═════ Data section ═════
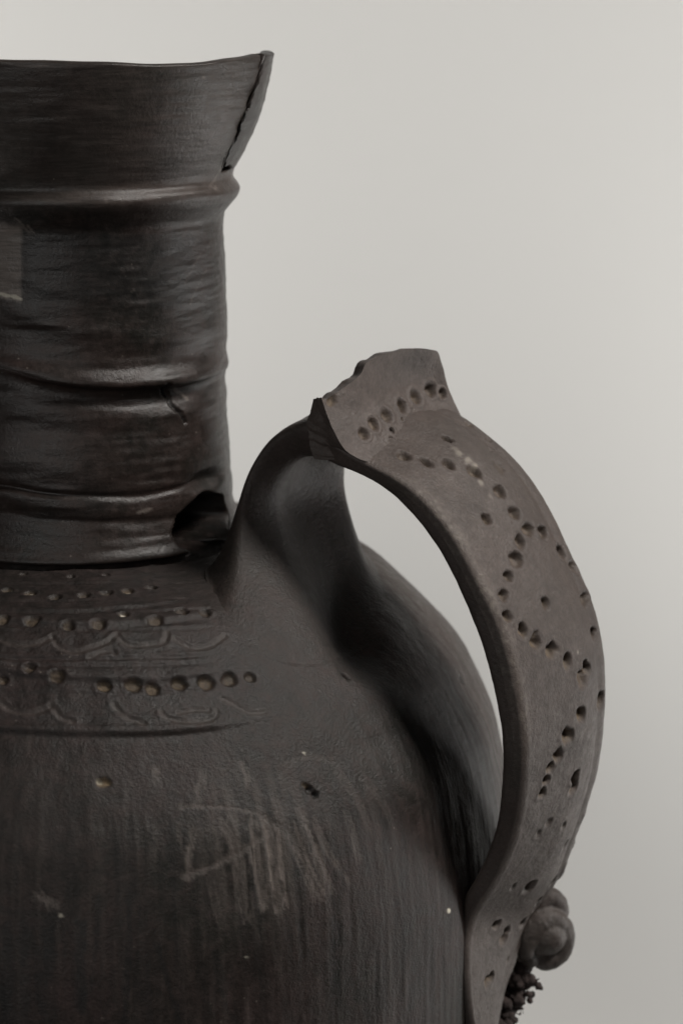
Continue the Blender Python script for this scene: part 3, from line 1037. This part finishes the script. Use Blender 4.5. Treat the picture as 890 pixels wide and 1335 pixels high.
wk = np.concatenate([sstep(0, .25, np.linspace(0, 1, NR)), 1 - sstep(.2, 1, np.linspace(0, 1, 30))])[:, None, None]
FL = FL * (1 - wk) + FS * wk
HF[:30 * nsec] = FL[NR:].reshape(-1, 3)
HF = np.vstack([FL[:NR].reshape(-1, 3), HF])
for k in at_h:
    at_h[k] = np.concatenate([np.zeros(len(rf_)), at_h[k]])
at_h['grey'][:len(rf_)] = root_grey(rf_) + (0.26 - root_grey(rf_)) * sstep(0.15, 0.9, 1 - tcol) 
at_h['grey'] = np.clip(at_h['grey'], 0, 1)
NS += NR
handle = make_mesh('strap_handle', HF - off, grid_quads(NS, nsec, wrap=True, flip=True), M_HANDLE, jug, at_h)

# ------------------------------------------------------------------ broken flange standing on the top of the handle
NUc, NVr = 130, 110
base = catmull([at(535, 612, -238), at(552, 596, -200), at(570, 566, -140), at(606, 552, -88)], NUc)
crease = catmull([at(464, 597, -267), at(488, 560, -222), at(526, 537, -165), at(560, 520, -110), at(592, 523, -86)], NUc)
mid_ = catmull([at(434, 560, -262), at(470, 527, -215), at(512, 504, -160), at(548, 492, -110), at(583, 502, -82)], NUc)
tope = catmull([at(418, 518, -250), at(424, 521, -246), at(438, 512, -236), at(456, 499, -220), at(470, 486, -205), at(477, 473, -198),
                at(496, 463, -180), at(520, 457, -155), at(545, 454, -130), at(562, 456, -108), at(571, 459, -95), at(575, 472, -88)], NUc)
FG = np.zeros((NVr, NUc, 3))
for j in range(NUc):
    FG[:, j] = catmull(np.array([base[j], crease[j], mid_[j], tope[j]]), NVr)
# its back face, towards the neck
b_base = catmull([at(412, 597, -238), at(470, 575, -170), at(520, 560, -110), at(560, 552, -70)], NUc)
b_mid = catmull([at(400, 562, -236), at(445, 540, -180), at(500, 515, -115), at(555, 505, -62)], NUc)
b_top = tope + np.linspace(1, .8, NUc)[:, None] * np.array([-10.0, 20.0, -3.0])
BK = np.zeros_like(FG)
for j in range(NUc):
    BK[:, j] = catmull(np.array([b_base[j], b_mid[j], b_top[j]]), NVr)
fr = FG.reshape(-1, 3); bk = BK.reshape(-1, 3)
gn = np.cross(np.gradient(FG, axis=1), np.gradient(FG, axis=0)); gn /= np.linalg.norm(gn, axis=-1, keepdims=True)
gn = gn.reshape(-1, 3)
if (gn @ np.array([0.2, -1, 0.3])).mean() < 0:
    gn = -gn
fd = 0.8 * fbm(fr, 20, 3) + 1.5 * fbm(fr, 70, 2)
fat = {k: np.zeros(len(fr)) for k in ('dust', 'pale', 'dark', 'white', 'grey')}
fpx = project(fr)
for px, py, r, du, dep in [(473, 567, 8.5, .4, 7), (487, 553, 9.5, .5, 7), (504, 542, 10, .5, 7), (525, 530, 10.5, .5, 9), (543, 518, 10.5, .6, 8), (561, 509, 10, .4, 8),
                           (576, 513, 7, .3, 6), (511, 561, 5, 0, 8), (511, 574, 5, 0, 8), (516, 578, 4, 0, 8), (525, 547, 3, .5, 3), (538, 533, 3, .2, 3)]:
    k = np.argmin(((fpx - (px, py)) ** 2).sum(1))
    d = np.linalg.norm(fr - fr[k], axis=1) / r + .15 * fbm(fr, 8, 2)
    fd += -dep * (1 - sstep(.35, 1.0, d)) + 1.2 * np.exp(-((d - 1.25) / .22) ** 2)
    fat['dust'] = np.maximum(fat['dust'], (1 - sstep(.35, .95, d)) * du * .9)
    if du == 0:
        fat['dark'] = np.maximum(fat['dark'], 1 - sstep(.4, .9, d))
k = np.argmin(((fpx - (432, 524)) ** 2).sum(1))
d = np.linalg.norm(fr - fr[k], axis=1) / 9 + .3 * fbm(fr, 8, 2)
fat['dust'] = np.maximum(fat['dust'], (1 - sstep(.3, 1, d)) * .6); fd -= 4 * (1 - sstep(.3, 1, d))
fr = fr + gn * fd[:, None]
rough = 2.5
bk = bk + np.stack([rough * fbm(bk, 16, 3), rough * fbm(bk + 50, 16, 3), rough * fbm(bk + 90, 16, 3)], -1)
nf = len(fr)
idx = np.arange(nf).reshape(NVr, NUc)
# rim strips with intermediate rows so that the broken faces are rough
qs = [grid_quads(NVr, NUc), grid_quads(NVr, NUc, flip=True) + nf]
verts = [fr, bk]
cnt = 2 * nf
NB = 14
for strip in (idx[-1, :], idx[:, 0], idx[:, -1][::-1]):
    a, b = fr[strip], bk[strip]
    g = np.array([a + (b - a) * t for t in np.linspace(0, 1, NB)])
    prt = np.sin(np.linspace(0, math.pi, NB))[:, None]
    gf = g.reshape(-1, 3)
    nz_ = np.stack([fbm(gf, 14, 3), fbm(gf + 33, 14, 3), fbm(gf + 71, 14, 3)], -1).reshape(NB, -1, 3)
    g = g + nz_ * prt[..., None] * (1.2 if len(strip) == NUc else 3.5)
    verts.append(g.reshape(-1, 3))
    qs.append(grid_quads(NB, len(strip), flip=True) + cnt)
    cnt += g.shape[0] * g.shape[1]
verts = np.vstack(verts)
fat['grey'][:] = 1.0
fa2 = {k: np.concatenate([v, np.zeros(len(verts) - nf)]) for k, v in fat.items()}
fa2['grey'][nf:] = 0.85
make_mesh('broken_flange', verts - off, np.vstack(qs), M_HANDLE, jug, fa2)

# ------------------------------------------------------------------ applied scroll and crumbled pellets at the foot of the handle
def lump_mesh(name, balls, mat, parent, voxel=1.6, rough=1.2, grey=0.9):
    bm = bmesh.new()
    from mathutils import Matrix, Vector
    for c, r, sc in balls:
        m = Matrix.Translation(Vector(c)) @ Matrix.Diagonal((r * sc[0], r * sc[1], r * sc[2], 1))
        bmesh.ops.create_icosphere(bm, subdivisions=3, radius=1.0, matrix=m)
    me = bpy.data.meshes.new(name)
    bm.to_mesh(me); bm.free()
    o = bpy.data.objects.new(name, me); col.objects.link(o)
    md = o.modifiers.new('r', 'REMESH'); md.mode = 'VOXEL'; md.voxel_size = voxel
    ms = o.modifiers.new('s', 'SMOOTH'); ms.factor = 0.5; ms.iterations = 6
    dg = bpy.context.evaluated_depsgraph_get()
    ev = o.evaluated_get(dg).to_mesh()
    n = len(ev.vertices)
    co = np.zeros(n * 3, np.float32); ev.vertices.foreach_get('co', co); co = co.reshape(-1, 3).astype(float)
    no = np.zeros(n * 3, np.float32); ev.vertices.foreach_get('normal', no); no = no.reshape(-1, 3)
    faces = [tuple(p.vertices) for p in ev.polygons]
    o.evaluated_get(dg).to_mesh_clear()
    bpy.data.objects.remove(o); bpy.data.meshes.remove(me)
    co = co + no * (rough * fbm(co, 14, 3))[:, None]
    q = [f_ for f_ in faces if len(f_) == 4]; t = [f_ for f_ in faces if len(f_) == 3]
    z = {k: np.zeros(n) for k in ('dust', 'pale', 'dark', 'white', 'grey')}
    z['grey'][:] = grey
    return make_mesh(name, co - off, q, mat, parent, z, tris=t)


balls = []
one = (1, 1, 1)
path = catmull([(684, 1238, -150, 13), (690, 1215, -146, 17), (706, 1199, -138, 18), (725, 1204, -128, 17), (733, 1222, -122, 16), (727, 1242, -122, 15),
                (711, 1252, -127, 14), (698, 1246, -133, 11)], None)
for px, py, y, r in path[::9]:
    balls.append((at(px, py, y), r, one))
for px, py, y, r in catmull([(700, 1178, -130, 16), (714, 1170, -124, 15), (726, 1177, -118, 13), (730, 1190, -114, 11), (722, 1202, -118, 9)], None)[::9]:
    balls.append((at(px, py, y), r, one))
for px, py, y, r in [(713, 1221, -136, 24), (704, 1228, -136, 18), (690, 1250, -140, 12), (676, 1240, -140, 14)]:
    balls.append((at(px, py, y), r, one))
scroll = lump_mesh('applied_scroll', balls, M_HANDLE, jug, 1.6, 1.0, 0.6)
rp = np.random.default_rng(11)
PELL = [(668, 1266, 9), (680, 1268, 9), (692, 1274, 8), (664, 1279, 9), (677, 1281, 10), (690, 1287, 8), (662, 1293, 9), (674, 1296, 9), (686, 1299, 7),
        (660, 1307, 9), (672, 1310, 9), (654, 1320, 9), (667, 1323, 9), (650, 1333, 9), (662, 1337, 8), (646, 1346, 9), (697, 1279, 5), (679, 1305, 6), (676, 1318, 5)]
strip = lump_mesh('applied_strip', [(at(px, py, y), r, one) for px, py, y, r in catmull(
    [(682, 1258, -128, 10), (677, 1275, -130, 12), (669, 1295, -136, 12), (661, 1315, -144, 12), (650, 1345, -156, 12)], None)[::8]], M_BROKEN, jug, 1.8, 3.5, 0.0)
for px, py, r in PELL + [(a + 3, b + 6, c * .8) for a, b, c in PELL]:
    px, py, r = px + rp.uniform(-4, 4), py + rp.uniform(-4, 4), r * rp.uniform(.75, 1.2)
    c = at(px, py, -138 - (py - 1266) * .35 + rp.uniform(-7, 7))
    sc = rp.uniform(.75, 1.25, 3)
    bl = [(c, r * .95, sc), (c + rp.uniform(-4, 4, 3), r * .65, one), (c + rp.uniform(-5, 5, 3), r * .55, one)]
    lump_mesh('pellet', bl, M_BROKEN, strip, 1.8, 1.6, 0.0)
═════
▸ **Exercise instructions**
Your task is to return the lines above, from the first one up to and including the line containing "handle = make_mesh('strap_handle', HF", minus any pictures.

▸ **Correct output**
Continue the Blender Python script for this scene: part 3, from line 1037. This part finishes the script. Use Blender 4.5. Treat the picture as 890 pixels wide and 1335 pixels high.
wk = np.concatenate([sstep(0, .25, np.linspace(0, 1, NR)), 1 - sstep(.2, 1, np.linspace(0, 1, 30))])[:, None, None]
FL = FL * (1 - wk) + FS * wk
HF[:30 * nsec] = FL[NR:].reshape(-1, 3)
HF = np.vstack([FL[:NR].reshape(-1, 3), HF])
for k in at_h:
    at_h[k] = np.concatenate([np.zeros(len(rf_)), at_h[k]])
at_h['grey'][:len(rf_)] = root_grey(rf_) + (0.26 - root_grey(rf_)) * sstep(0.15, 0.9, 1 - tcol) 
at_h['grey'] = np.clip(at_h['grey'], 0, 1)
NS += NR
handle = make_mesh('strap_handle', HF - off, grid_quads(NS, nsec, wrap=True, flip=True), M_HANDLE, jug, at_h)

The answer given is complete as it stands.